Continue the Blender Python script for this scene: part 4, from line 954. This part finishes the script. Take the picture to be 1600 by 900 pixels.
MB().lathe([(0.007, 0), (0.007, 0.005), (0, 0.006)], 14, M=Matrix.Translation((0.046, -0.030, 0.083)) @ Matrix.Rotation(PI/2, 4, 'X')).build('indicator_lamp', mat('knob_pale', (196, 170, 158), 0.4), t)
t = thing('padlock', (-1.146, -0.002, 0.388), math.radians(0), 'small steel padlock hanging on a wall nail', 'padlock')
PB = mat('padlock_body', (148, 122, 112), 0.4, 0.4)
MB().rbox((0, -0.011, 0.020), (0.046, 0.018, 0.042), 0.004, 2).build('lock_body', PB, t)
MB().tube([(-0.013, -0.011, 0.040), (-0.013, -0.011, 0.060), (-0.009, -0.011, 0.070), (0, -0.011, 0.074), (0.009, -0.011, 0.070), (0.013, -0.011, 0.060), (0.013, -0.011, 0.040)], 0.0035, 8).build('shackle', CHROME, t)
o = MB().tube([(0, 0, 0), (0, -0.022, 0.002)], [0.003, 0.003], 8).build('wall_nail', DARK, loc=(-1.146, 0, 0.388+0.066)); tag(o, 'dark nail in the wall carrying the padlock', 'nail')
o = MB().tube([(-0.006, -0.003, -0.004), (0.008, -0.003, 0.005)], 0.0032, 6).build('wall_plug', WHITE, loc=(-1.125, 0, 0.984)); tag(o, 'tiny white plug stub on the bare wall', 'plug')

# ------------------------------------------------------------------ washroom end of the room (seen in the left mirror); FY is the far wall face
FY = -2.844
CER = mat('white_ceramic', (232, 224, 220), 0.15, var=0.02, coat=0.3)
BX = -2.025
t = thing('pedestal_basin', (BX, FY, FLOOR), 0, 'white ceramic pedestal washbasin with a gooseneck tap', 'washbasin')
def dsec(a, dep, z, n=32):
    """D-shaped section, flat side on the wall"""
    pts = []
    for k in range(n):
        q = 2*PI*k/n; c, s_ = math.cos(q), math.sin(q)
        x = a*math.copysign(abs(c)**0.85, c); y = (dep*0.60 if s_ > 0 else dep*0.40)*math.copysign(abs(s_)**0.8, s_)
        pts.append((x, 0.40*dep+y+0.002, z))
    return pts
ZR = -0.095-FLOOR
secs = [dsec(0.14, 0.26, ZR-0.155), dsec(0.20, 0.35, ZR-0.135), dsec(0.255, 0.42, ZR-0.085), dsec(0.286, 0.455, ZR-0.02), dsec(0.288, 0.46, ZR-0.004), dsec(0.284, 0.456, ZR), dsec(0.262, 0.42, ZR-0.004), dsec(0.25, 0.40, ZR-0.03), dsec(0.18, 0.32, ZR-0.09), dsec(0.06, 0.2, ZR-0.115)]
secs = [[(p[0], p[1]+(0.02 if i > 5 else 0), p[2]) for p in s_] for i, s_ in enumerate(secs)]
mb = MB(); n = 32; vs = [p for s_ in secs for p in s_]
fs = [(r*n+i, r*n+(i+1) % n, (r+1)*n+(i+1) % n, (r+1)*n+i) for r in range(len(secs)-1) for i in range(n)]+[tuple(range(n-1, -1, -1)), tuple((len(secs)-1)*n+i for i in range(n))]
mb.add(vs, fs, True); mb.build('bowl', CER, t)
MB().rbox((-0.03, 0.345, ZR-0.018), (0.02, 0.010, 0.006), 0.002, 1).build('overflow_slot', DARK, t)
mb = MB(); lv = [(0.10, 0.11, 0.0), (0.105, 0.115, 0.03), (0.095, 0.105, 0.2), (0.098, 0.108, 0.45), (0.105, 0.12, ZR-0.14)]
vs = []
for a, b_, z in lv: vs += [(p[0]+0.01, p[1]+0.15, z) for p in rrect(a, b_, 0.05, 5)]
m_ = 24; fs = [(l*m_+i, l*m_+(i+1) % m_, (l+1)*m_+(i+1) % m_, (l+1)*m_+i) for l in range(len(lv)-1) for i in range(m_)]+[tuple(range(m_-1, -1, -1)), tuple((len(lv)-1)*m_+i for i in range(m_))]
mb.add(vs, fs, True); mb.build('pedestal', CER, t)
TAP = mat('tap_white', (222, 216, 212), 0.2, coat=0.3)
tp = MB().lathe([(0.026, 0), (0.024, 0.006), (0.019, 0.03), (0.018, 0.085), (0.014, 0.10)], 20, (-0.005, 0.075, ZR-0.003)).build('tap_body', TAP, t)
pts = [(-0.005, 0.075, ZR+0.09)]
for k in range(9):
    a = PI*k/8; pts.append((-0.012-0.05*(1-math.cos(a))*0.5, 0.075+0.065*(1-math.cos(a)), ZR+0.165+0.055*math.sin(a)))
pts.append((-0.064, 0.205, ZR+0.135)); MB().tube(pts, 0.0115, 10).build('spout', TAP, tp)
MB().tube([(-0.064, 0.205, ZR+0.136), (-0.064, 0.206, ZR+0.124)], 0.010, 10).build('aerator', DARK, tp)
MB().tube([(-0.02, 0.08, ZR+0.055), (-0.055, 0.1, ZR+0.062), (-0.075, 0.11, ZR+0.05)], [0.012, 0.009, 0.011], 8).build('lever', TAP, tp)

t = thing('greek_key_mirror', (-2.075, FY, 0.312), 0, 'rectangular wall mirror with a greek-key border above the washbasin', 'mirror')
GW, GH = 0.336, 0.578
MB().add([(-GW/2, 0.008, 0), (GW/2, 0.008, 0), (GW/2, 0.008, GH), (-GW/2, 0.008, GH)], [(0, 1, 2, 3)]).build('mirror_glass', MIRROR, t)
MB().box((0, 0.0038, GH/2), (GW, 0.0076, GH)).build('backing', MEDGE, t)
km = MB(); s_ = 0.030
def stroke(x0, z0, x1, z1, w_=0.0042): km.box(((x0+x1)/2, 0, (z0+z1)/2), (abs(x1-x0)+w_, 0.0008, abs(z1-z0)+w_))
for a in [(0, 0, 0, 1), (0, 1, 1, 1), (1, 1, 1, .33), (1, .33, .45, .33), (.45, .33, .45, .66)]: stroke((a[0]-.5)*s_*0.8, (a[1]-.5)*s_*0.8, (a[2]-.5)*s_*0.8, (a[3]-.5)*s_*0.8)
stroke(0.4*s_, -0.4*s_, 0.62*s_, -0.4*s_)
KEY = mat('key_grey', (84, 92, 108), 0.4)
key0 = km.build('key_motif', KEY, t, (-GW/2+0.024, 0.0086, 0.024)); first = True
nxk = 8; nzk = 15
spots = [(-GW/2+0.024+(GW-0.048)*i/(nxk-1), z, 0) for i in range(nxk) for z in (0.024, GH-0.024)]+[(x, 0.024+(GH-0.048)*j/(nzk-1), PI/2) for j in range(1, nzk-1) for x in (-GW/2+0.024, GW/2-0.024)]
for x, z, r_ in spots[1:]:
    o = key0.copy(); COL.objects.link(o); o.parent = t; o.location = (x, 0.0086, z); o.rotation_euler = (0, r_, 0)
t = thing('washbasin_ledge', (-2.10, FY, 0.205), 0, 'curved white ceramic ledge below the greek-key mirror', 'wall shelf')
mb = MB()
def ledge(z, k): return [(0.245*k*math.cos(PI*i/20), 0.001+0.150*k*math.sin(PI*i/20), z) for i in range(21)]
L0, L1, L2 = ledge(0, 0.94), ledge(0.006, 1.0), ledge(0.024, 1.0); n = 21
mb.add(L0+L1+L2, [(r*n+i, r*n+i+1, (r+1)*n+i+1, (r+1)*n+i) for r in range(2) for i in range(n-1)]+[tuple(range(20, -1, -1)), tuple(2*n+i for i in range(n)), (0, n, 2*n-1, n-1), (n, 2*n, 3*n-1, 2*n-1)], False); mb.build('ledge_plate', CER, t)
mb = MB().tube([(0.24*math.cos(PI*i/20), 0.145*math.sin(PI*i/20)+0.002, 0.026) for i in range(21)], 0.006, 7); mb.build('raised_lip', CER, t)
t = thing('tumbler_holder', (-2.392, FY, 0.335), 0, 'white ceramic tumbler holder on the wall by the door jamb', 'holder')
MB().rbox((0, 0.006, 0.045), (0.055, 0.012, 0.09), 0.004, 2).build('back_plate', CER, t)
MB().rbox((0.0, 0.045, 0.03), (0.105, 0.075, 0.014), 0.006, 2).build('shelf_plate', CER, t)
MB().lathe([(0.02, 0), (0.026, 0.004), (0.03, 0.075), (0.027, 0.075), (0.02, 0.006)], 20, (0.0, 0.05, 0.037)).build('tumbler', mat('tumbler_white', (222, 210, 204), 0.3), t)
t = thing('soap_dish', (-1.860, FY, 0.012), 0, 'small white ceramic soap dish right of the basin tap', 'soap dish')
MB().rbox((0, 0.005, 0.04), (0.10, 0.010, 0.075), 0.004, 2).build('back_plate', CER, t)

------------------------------

■ Goal
Begin with the first line of the listing and copy exactly through the line that contains "bare wall', 'plug')", please, keeping both ends and leaving out everything after.

■ Answer below
Continue the Blender Python script for this scene: part 4, from line 954. This part finishes the script. Take the picture to be 1600 by 900 pixels.
MB().lathe([(0.007, 0), (0.007, 0.005), (0, 0.006)], 14, M=Matrix.Translation((0.046, -0.030, 0.083)) @ Matrix.Rotation(PI/2, 4, 'X')).build('indicator_lamp', mat('knob_pale', (196, 170, 158), 0.4), t)
t = thing('padlock', (-1.146, -0.002, 0.388), math.radians(0), 'small steel padlock hanging on a wall nail', 'padlock')
PB = mat('padlock_body', (148, 122, 112), 0.4, 0.4)
MB().rbox((0, -0.011, 0.020), (0.046, 0.018, 0.042), 0.004, 2).build('lock_body', PB, t)
MB().tube([(-0.013, -0.011, 0.040), (-0.013, -0.011, 0.060), (-0.009, -0.011, 0.070), (0, -0.011, 0.074), (0.009, -0.011, 0.070), (0.013, -0.011, 0.060), (0.013, -0.011, 0.040)], 0.0035, 8).build('shackle', CHROME, t)
o = MB().tube([(0, 0, 0), (0, -0.022, 0.002)], [0.003, 0.003], 8).build('wall_nail', DARK, loc=(-1.146, 0, 0.388+0.066)); tag(o, 'dark nail in the wall carrying the padlock', 'nail')
o = MB().tube([(-0.006, -0.003, -0.004), (0.008, -0.003, 0.005)], 0.0032, 6).build('wall_plug', WHITE, loc=(-1.125, 0, 0.984)); tag(o, 'tiny white plug stub on the bare wall', 'plug')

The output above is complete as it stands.